表参道に「IoTゴミ箱」を設置して1年、ゴミはどうなったのか:週末に「へえ」な話(3/4 ページ)
2020年10月、表参道の歩道に「IoTゴミ箱」が登場した。あまり聞きなれない「IoTゴミ箱」とは、どんな特徴があるのか。また、1年ほど運用してみて、どのようなことが分かってきたのだろうか。
コスト削減に効果
ゴミ箱の表面に広告を掲載すると、いろいろと時間がかかってしまう。それでも掲載しなければいけない理由があった。
「米国の街中には、たくさんのゴミ箱があるんですよね。例えば、既存のゴミ箱100個あったところに、SmaGO100台を設置すればどうなるのか。ゴミの回収コストが削減されるので、導入が進みました。
一方の日本はどうか。ゴミ箱がないところに設置することになるので、コストがかかっていないところに置くことになる。つまり、新たなコストが発生することになるので、導入が難しいのではないかと思いました。こうした背景があったので、企業と一緒になって街中をキレイにすることはできないかと考え、広告掲載というビジネスモデルにしました」(竹村さん)
行政の担当者と交渉を重ね、なんとかIoTゴミ箱を設置することができた。日本での設置にあたって、竹村さんは「ゴミ箱をキレイに保つことを心がけた」という。ゴミ箱からゴミがあふれていると、人はその周囲にモノを捨てる傾向がある。そうなってはいけないので、ゴミが60〜80%ほどたまってきたら、回収するようにしたという。
また、ゴミ箱を拭(ふ)くなど、毎日の清掃も欠かさないようにした。ゴミ箱がいつもキレイであれば、利用者もキレイに使おうとする。みんなでキレイに使うことができれば、気持ちがいい。こうした人間の心理を考えて、ゴミ箱の保守・管理にチカラを入れたのだ。
で、1年ほど運用してみて、どのような“結果”が出たのだろうか。表参道で従来型のゴミ箱を設置していたとき、商店街の人たちは1日3回ほど「ゴミがあふれていないかな?」「そろそろ回収したほうがいいのでは?」などと心配になって、チェックして回っていた。もちろん、いま、そんなことはしていない。とある商業施設でも導入したところ、以前はゴミ箱を監視する人を常駐させていた。
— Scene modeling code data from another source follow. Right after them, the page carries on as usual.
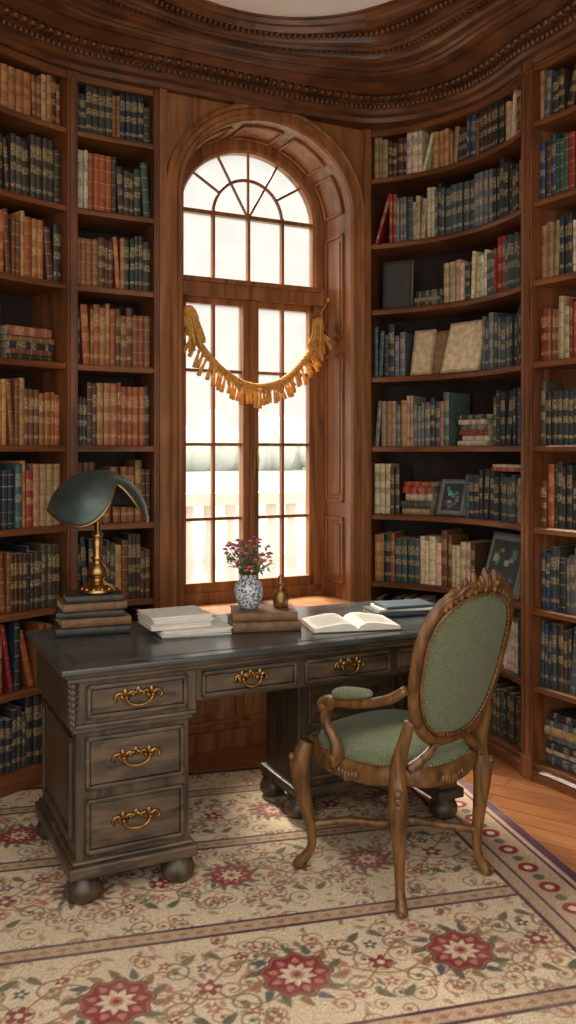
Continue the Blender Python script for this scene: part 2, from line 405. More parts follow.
SL=[(62,70,74),(78,88,92),(46,50,54),(104,110,108),(62,78,78),(88,98,98),(44,48,52),(54,68,80),(58,84,86)]
CR=[(208,188,152),(188,158,118),(220,204,172),(164,132,92)]
MISC=[(140,46,36),(174,84,46),(58,94,88),(48,68,94),(152,56,42),(172,134,74),(130,40,36),(56,82,64)]
Z=Vector((0,0,1))
def v3(v): return Vector((v.x,v.y,0))
def fill(mb,p,s0,s1,z,pal,rng,hm=.265,lean=.0,run=True):
    s=s0; base=rng.choice(pal); left=0;hh=hm
    while s<s1-.012:
        if left<=0:
            base=rng.choice(rng.choice(pal)); left=rng.choice([1,1,2,3,4]) ; hh=hm*rng.uniform(.86,1.07); ww=rng.uniform(.018,.037); rnd=rng.random(); dd=rng.uniform(.15,.2); same=rng.random()<.6
            if rng.random()<.10: base=rng.choice(MISC); left=rng.choice([1,1,2])
        left-=1
        w=ww if same else rng.uniform(.015,.037)
        w=min(w,s1-s)
        h=hh if same else hh*rng.uniform(.85,1.05)
        col=tuple(max(0,min(255,c*rng.uniform(.92,1.08))) for c in base)
        q,t,n=p.at(s+w/2); T=v3(t);Nn=v3(n);U=Z.copy()
        o=Vector((q.x,q.y,z+.001))+Nn*(.03+rng.uniform(0,.014))
        a=0
        if lean and rng.random()<lean: a=rng.uniform(.12,.3)
        elif rng.random()<.05 : a=rng.uniform(.04,.09)
        if a:
            U=(Z*math.cos(a)+T*math.sin(a)); T2=(T*math.cos(a)-Z*math.sin(a)); o=o+Z*(w/2*math.sin(a)); extra=h*math.sin(a)*.8
            if s+w+extra>s1: 
                U=Z; T2=T; extra=0
            book(mb,o,T2,Nn,U,w-.001,h,dd,col,rnd); s+=w+extra; left=0; continue
        book(mb,o,T,Nn,U,w-.0012,h,dd,col,rnd); s+=w
def stack(mb,p,s0,wid,z,cols,rng,th=(.022,.04)):
    zz=z+.001
    for c in cols:
        w=rng.uniform(*th); l=wid*rng.uniform(.85,1); q,t,n=p.at(s0+wid/2+rng.uniform(-.01,.01)); T=v3(t);Nn=v3(n)
        o=Vector((q.x,q.y,zz+w/2))+Nn*(.035+rng.uniform(0,.02))-T*(l/2)
        book(mb,o,-Z,Nn,T,w-.001,l,.18,c,rng.random()); zz+=w
    return zz
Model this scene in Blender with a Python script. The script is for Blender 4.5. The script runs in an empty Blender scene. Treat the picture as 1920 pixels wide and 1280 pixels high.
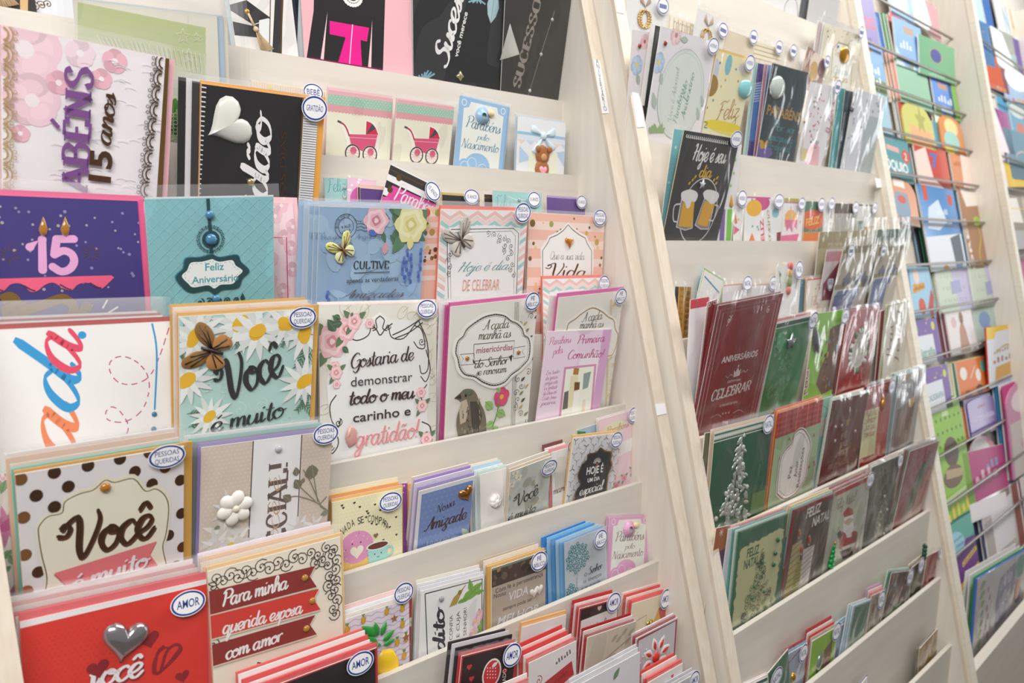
import bpy, math, random
from mathutils import Vector, Matrix
sc = bpy.context.scene
COL = sc.collection
PI = math.pi
# ------------------------------------------------------------------ camera
F_PX, CY, TH, PH, RO = 1492.7, 705.53, 0.83638, 0.17492, 0.00911
CAM = Vector((0.0, -0.75, 1.45))
_f = Vector((math.cos(TH)*math.cos(PH), math.sin(TH)*math.cos(PH), -math.sin(PH)))
_r = Vector((math.sin(TH), -math.cos(TH), 0)); _u = _r.cross(_f)
_c, _s = math.cos(RO), math.sin(RO)
RX, UX, FX = _c*_r + _s*_u, -_s*_r + _c*_u, _f
cam_data = bpy.data.cameras.new('camera'); cam = bpy.data.objects.new('camera', cam_data); COL.objects.link(cam)
m = Matrix((RX, UX, -FX)).transposed().to_4x4(); m.translation = CAM
cam.matrix_world = m
cam_data.sensor_width = 36; cam_data.lens = F_PX/1920*36
cam_data.shift_y = (CY-640)/1920
cam_data.clip_start = 0.02
cam_data.dof.use_dof = True; cam_data.dof.focus_distance = 0.88; cam_data.dof.aperture_fstop = 6.5
sc.camera = cam
# ------------------------------------------------------------------ light
sc.view_settings.view_transform = 'Standard'; sc.view_settings.look = 'None'
sc.view_settings.exposure = 0.0; sc.view_settings.gamma = 1.0
try: sc.view_settings.use_curve_mapping = False
except Exception: pass
sc.cycles.transparent_max_bounces = 32
sc.cycles.max_bounces = 8
sc.cycles.caustics_reflective = False; sc.cycles.caustics_refractive = False
wd = bpy.data.worlds.new('world'); sc.world = wd; wd.use_nodes = True
bg = wd.node_tree.nodes['Background']; bg.inputs[0].default_value = (1.0, 0.98, 0.955, 1); bg.inputs[1].default_value = 0.21
def area(name, loc, target, sx, sy, power, col=(1, 0.975, 0.94)):
    l = bpy.data.lights.new(name, 'AREA'); l.shape = 'RECTANGLE'; l.size = sx; l.size_y = sy; l.energy = power; l.color = col
    o = bpy.data.objects.new(name, l); COL.objects.link(o); o.location = loc
    d = Vector(target)-Vector(loc); o.rotation_euler = d.to_track_quat('-Z', 'Y').to_euler()
    return o
area('ceiling_lamp', (-0.4, -1.1, 2.3), (0.45, 0.0, 1.2), 1.2, 0.45, 28)
area('ceiling_lamp', (1.45, -0.60, 2.72), (1.5, -0.1, 1.0), 1.5, 0.3, 21)
area('ceiling_lamp', (3.0, -0.45, 2.75), (2.7, 0.2, 1.3), 1.4, 0.35, 20)
area('shop_window', (6.3, -1.25, 1.35), (2.2, 0.0, 1.35), 0.6, 2.3, 21, (.95, .98, 1))
# ------------------------------------------------------------------ materials
_mats = {}
def lin(h):
    h = h.lstrip('#'); v = [int(h[i:i+2], 16)/255 for i in (0, 2, 4)]
    return tuple(x/12.92 if x <= .04045 else ((x+.055)/1.055)**2.4 for x in v)
def M(h, rough=.5, metal=0.0):
    k = (h, rough, metal)
    if k in _mats: return _mats[k]
    m = bpy.data.materials.new('print_'+h.strip('#')); m.use_nodes = True
    b = m.node_tree.nodes['Principled BSDF']
    b.inputs['Base Color'].default_value = (*lin(h), 1); b.inputs['Roughness'].default_value = rough; b.inputs['Metallic'].default_value = metal
    _mats[k] = m; return m
def GOLD(): return M('#b98a3c', .28, 1.0)
def SILV(): return M('#c9c6c2', .22, 1.0)
def COPP(): return M('#8c5a2c', .3, 1.0)
def gem(h):
    k = ('gem', h)
    if k in _mats: return _mats[k]
    m = bpy.data.materials.new('gem'); m.use_nodes = True; b = m.node_tree.nodes['Principled BSDF']
    b.inputs['Base Color'].default_value = (*lin(h), 1); b.inputs['Roughness'].default_value = .06
    b.inputs['Transmission Weight'].default_value = .35; b.inputs['Coat Weight'].default_value = .6
    _mats[k] = m; return m
def wood(name, h1, h2, scale, rough=.45, stretch=(1, 1, 14)):
    if name in _mats: return _mats[name]
    m = bpy.data.materials.new(name); m.use_nodes = True; nt = m.node_tree; b = nt.nodes['Principled BSDF']
    tc = nt.nodes.new('ShaderNodeTexCoord'); mp = nt.nodes.new('ShaderNodeMapping'); mp.inputs['Scale'].default_value = stretch
    nz = nt.nodes.new('ShaderNodeTexNoise'); nz.inputs['Scale'].default_value = scale; nz.inputs['Detail'].default_value = 5
    rp = nt.nodes.new('ShaderNodeValToRGB'); rp.color_ramp.elements[0].color = (*lin(h1), 1); rp.color_ramp.elements[1].color = (*lin(h2), 1)
    rp.color_ramp.elements[0].position = .3; rp.color_ramp.elements[1].position = .7
    bp = nt.nodes.new('ShaderNodeBump'); bp.inputs['Strength'].default_value = .06; bp.inputs['Distance'].default_value = .002
    L = nt.links.new
    L(tc.outputs['Object'], mp.inputs[0]); L(mp.outputs[0], nz.inputs['Vector']); L(nz.outputs['Fac'], rp.inputs[0]); L(rp.outputs[0], b.inputs['Base Color'])
    L(nz.outputs['Fac'], bp.inputs['Height']); L(bp.outputs[0], b.inputs['Normal'])
    b.inputs['Roughness'].default_value = rough
    _mats[name] = m; return m
PANEL = lambda: wood('cream_panel', '#e4ddd1', '#ece6dc', 6, .5, (14, 14, 1))
LIP = lambda: wood('painted_lip', '#d2cbc1', '#dbd5cb', 5, .5, (1, 10, 12))
BATTEN = lambda: wood('pale_wood_edge', '#d8cab8', '#e2d7c8', 9, .5, (20, 20, 1))
def plastic(flap=False):
    kk = 'flap' if flap else 'plastic'
    if kk in _mats: return _mats[kk]
    m = bpy.data.materials.new('clear_plastic_film' if not flap else 'folded_plastic_flap'); m.use_nodes = True; nt = m.node_tree; L = nt.links.new
    for n in list(nt.nodes): nt.nodes.remove(n)
    out = nt.nodes.new('ShaderNodeOutputMaterial'); tr = nt.nodes.new('ShaderNodeBsdfTransparent'); gl = nt.nodes.new('ShaderNodeBsdfGlossy'); df = nt.nodes.new('ShaderNodeBsdfDiffuse')
    tr.inputs[0].default_value = (.985, .985, .985, 1); gl.inputs['Roughness'].default_value = .13; gl.inputs[0].default_value = (1, 1, 1, 1)
    df.inputs[0].default_value = (.93, .93, .95, 1)
    tc = nt.nodes.new('ShaderNodeTexCoord'); mp = nt.nodes.new('ShaderNodeMapping'); mp.inputs['Scale'].default_value = (26, 12, 10); mp.inputs['Rotation'].default_value = (0, 0, .5)
    nz = nt.nodes.new('ShaderNodeTexNoise'); nz.inputs['Scale'].default_value = 1.0; nz.inputs['Detail'].default_value = 2; nz.inputs['Distortion'].default_value = .8
    bp = nt.nodes.new('ShaderNodeBump'); bp.inputs['Strength'].default_value = .8; bp.inputs['Distance'].default_value = .004
    lw = nt.nodes.new('ShaderNodeLayerWeight'); lw.inputs[0].default_value = .5; pw = nt.nodes.new('ShaderNodeMath'); pw.operation = 'POWER'; pw.inputs[1].default_value = 3.5; fr = nt.nodes.new('ShaderNodeMath'); fr.operation = 'MULTIPLY_ADD'; fr.inputs[1].default_value = .5; fr.inputs[2].default_value = .018; nt.links.new(lw.outputs['Facing'], pw.inputs[0]); nt.links.new(pw.outputs[0], fr.inputs[0])
    m1 = nt.nodes.new('ShaderNodeMixShader'); m1.inputs[0].default_value = .075 if flap else .016
    m2 = nt.nodes.new('ShaderNodeMixShader')
    L(tc.outputs['Object'], mp.inputs[0]); L(mp.outputs[0], nz.inputs['Vector']); L(nz.outputs['Fac'], bp.inputs['Height'])
    L(bp.outputs[0], gl.inputs['Normal']); L(bp.outputs[0], lw.inputs['Normal'])
    L(tr.outputs[0], m1.inputs[1]); L(df.outputs[0], m1.inputs[2]); L(fr.outputs[0], m2.inputs[0]); L(m1.outputs[0], m2.inputs[1]); L(gl.outputs[0], m2.inputs[2]); L(m2.outputs[0], out.inputs[0])
    _mats[kk] = m; return m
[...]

もちろん、いま、そんな人はいない。
ゴミの回収頻度を減らすことによって、コスト削減につなげることができた。当初の予定通りである。竹村さんにとって、うれしいことがもう一つあった。「ゴミをあふれさせたことがなかった」のだ。SmaGOを導入するにあたって心がけていたことを実践して、それが成果につながったのである。